Year:  2018

Director:  Tabrez Noorani

Rated:  NA

Release:  August 10-22, 2018

Distributor: Indian Film Festival of Melbourne

Running time: 120 minutes

Worth: $15.00
FilmInk rates movies out of $20 — the score indicates the amount we believe a ticket to the movie to be worth

Cast:
Freida Pinto, Richa Chadha, Mrunal Thakur, Manoj Bajpayee, Sunny Pawar

Intro:
...a hellish journey into the world of sex-trafficking.

In 2002, a young Indian woman was found in a shipping container on Long Island along with four others who hadn’t survived the voyage from Hong Kong. The imagined backstory of this tragically displaced woman is the substance of Tabrez Noorani’s Love Sonia – a hellish journey into the world of sex-trafficking.

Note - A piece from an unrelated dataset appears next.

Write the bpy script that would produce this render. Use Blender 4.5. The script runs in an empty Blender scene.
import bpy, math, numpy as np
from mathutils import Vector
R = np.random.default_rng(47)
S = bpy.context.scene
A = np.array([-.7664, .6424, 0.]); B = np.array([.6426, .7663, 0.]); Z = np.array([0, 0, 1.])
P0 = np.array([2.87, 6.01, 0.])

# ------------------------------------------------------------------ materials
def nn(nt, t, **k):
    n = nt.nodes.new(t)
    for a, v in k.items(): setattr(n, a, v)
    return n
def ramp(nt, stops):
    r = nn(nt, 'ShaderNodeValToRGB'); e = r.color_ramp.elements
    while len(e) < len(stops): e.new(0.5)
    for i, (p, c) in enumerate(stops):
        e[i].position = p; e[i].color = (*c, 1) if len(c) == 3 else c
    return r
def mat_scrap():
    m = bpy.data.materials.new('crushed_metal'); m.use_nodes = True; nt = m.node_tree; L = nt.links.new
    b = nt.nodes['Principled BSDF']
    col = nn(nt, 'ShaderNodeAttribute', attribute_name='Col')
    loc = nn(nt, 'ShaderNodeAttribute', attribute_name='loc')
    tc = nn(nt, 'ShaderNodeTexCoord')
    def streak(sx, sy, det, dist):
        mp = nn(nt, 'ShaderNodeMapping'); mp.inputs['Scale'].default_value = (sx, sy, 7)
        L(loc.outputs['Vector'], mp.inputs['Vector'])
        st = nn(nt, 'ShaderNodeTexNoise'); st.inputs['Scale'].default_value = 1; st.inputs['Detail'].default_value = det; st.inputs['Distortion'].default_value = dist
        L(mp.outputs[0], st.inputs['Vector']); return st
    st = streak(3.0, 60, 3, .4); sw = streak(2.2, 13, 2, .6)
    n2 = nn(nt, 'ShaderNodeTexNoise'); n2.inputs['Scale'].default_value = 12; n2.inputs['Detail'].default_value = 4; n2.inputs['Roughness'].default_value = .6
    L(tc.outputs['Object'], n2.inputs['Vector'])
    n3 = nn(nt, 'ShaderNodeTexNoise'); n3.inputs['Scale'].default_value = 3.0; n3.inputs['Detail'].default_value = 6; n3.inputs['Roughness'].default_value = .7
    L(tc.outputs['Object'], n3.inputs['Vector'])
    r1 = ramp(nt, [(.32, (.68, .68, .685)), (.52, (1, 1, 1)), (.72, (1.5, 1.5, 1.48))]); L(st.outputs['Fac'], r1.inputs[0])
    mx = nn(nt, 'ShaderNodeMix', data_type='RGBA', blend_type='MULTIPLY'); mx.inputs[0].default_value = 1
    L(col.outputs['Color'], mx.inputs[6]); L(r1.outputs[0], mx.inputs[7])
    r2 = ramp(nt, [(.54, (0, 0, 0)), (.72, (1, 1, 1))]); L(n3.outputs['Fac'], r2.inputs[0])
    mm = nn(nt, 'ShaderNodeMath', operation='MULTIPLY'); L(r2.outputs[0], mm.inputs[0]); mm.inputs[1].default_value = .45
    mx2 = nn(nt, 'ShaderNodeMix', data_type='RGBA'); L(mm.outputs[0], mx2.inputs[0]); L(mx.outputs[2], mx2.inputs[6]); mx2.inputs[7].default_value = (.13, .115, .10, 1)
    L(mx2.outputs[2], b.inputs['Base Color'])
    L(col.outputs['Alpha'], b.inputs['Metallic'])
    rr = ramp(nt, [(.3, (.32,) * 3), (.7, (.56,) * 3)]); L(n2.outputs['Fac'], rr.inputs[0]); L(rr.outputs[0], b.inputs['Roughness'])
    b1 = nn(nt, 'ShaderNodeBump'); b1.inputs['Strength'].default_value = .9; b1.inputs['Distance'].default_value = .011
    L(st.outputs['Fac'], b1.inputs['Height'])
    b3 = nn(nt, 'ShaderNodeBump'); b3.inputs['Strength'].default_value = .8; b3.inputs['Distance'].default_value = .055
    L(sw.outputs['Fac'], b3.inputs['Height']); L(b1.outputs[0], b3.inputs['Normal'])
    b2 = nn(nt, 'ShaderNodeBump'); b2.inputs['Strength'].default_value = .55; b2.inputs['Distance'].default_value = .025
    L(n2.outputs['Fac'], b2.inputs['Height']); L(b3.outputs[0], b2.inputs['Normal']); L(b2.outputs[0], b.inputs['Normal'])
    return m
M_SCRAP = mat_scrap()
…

Shot predominantly in India, using Hindi as its language, Love Sonia is based on Noorani’s work with NGOs and interviews with victims. Seventeen-year-old Sonia (Mrunal Thakur) follows her sister to Mumbai not realising that the latter has been sold to a brothel to pay off their father’s debt. There, Sonia is ensnared in a web of perversion, exploitation and drugs that has a global reach.

The film’s authenticity has won the approval of India’s Censor Board which normally insists that explicit language and sex scenes are cut.

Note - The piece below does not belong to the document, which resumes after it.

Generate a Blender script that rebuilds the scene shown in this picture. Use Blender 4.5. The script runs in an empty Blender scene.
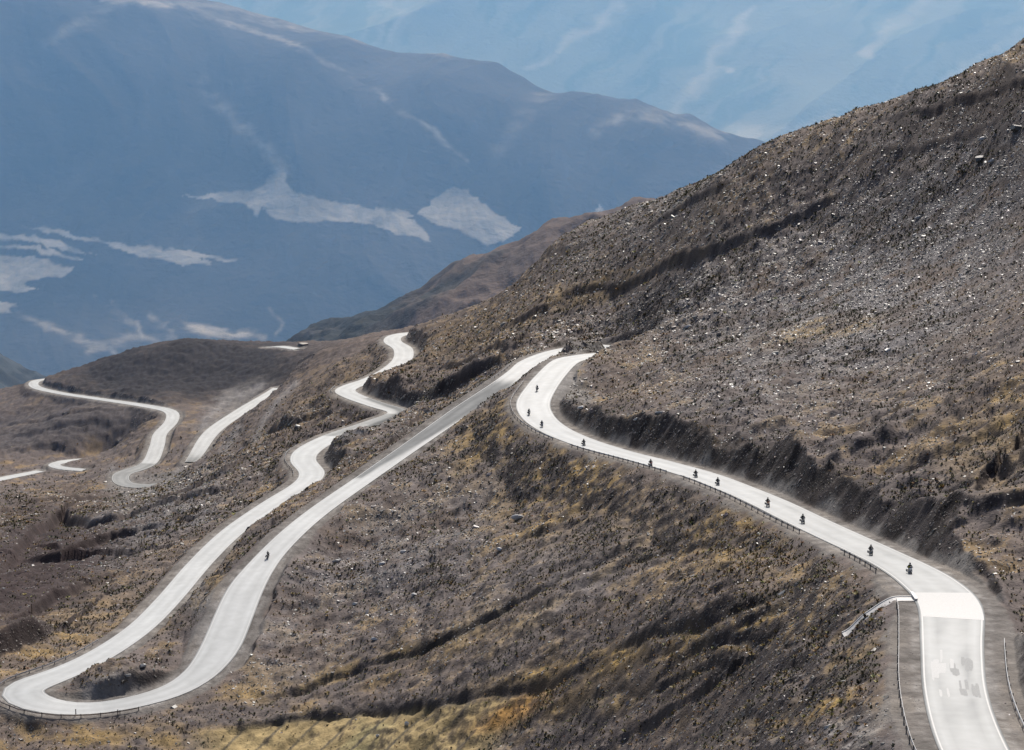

Despite a worthy message and truly gripping scenes in the Indian portions of the film, Love Sonia falters towards the end. Scenes shot in Hong Kong and the US (featuring Demi Moore and Mark Duplass) lack the vigor of the earlier Indian portions of the narrative. Tonal shifts are necessitated by Sonia’s changing circumstances, but the problem lies in amping up the global perspective which has the effect of distancing the viewer from Sonia.

We see the world through her eyes, so the loss is keenly felt. She is the film’s pulse; to break away is to lose a certain intimacy.

Noorani, who worked as a line producer on Slumdog Millionaire, imbues Love Sonia with familiar themes – the separation of siblings by the forces of poverty and corruption, the loss of innocence, and finally, heroism from unexpected quarters. This is not to say that the film is cliched. There is too much attention to detail for that to be the case. Fine characterisation and performances from the Indian cast make the brothel scenes, in particular, stand out; starting with Sonia’s descent into a rabbit warren of tiny cubicles and corridors – each revealing horrors of increasing intensity. This is uncomfortable viewing because her innocent belief in the normality of life is being assaulted, and through her eyes this translates into alarm and disorientation.

The power play in the brothel is built around the character of the pimp – Faizal played with disturbing menace by Manoj Bajpayee. The strategies he uses to break in the new girl are chilling. The intimacy is often hard to take. There is almost too much information, making the viewer a reluctant voyeur to the spectacle of human degradation. In fairness to Noorani, he has decided to play it real – to do justice to the stories narrated by the women interviewed. It is a difficult balance to strike and for large part of Love Sonia, Noorani has managed to pull it off.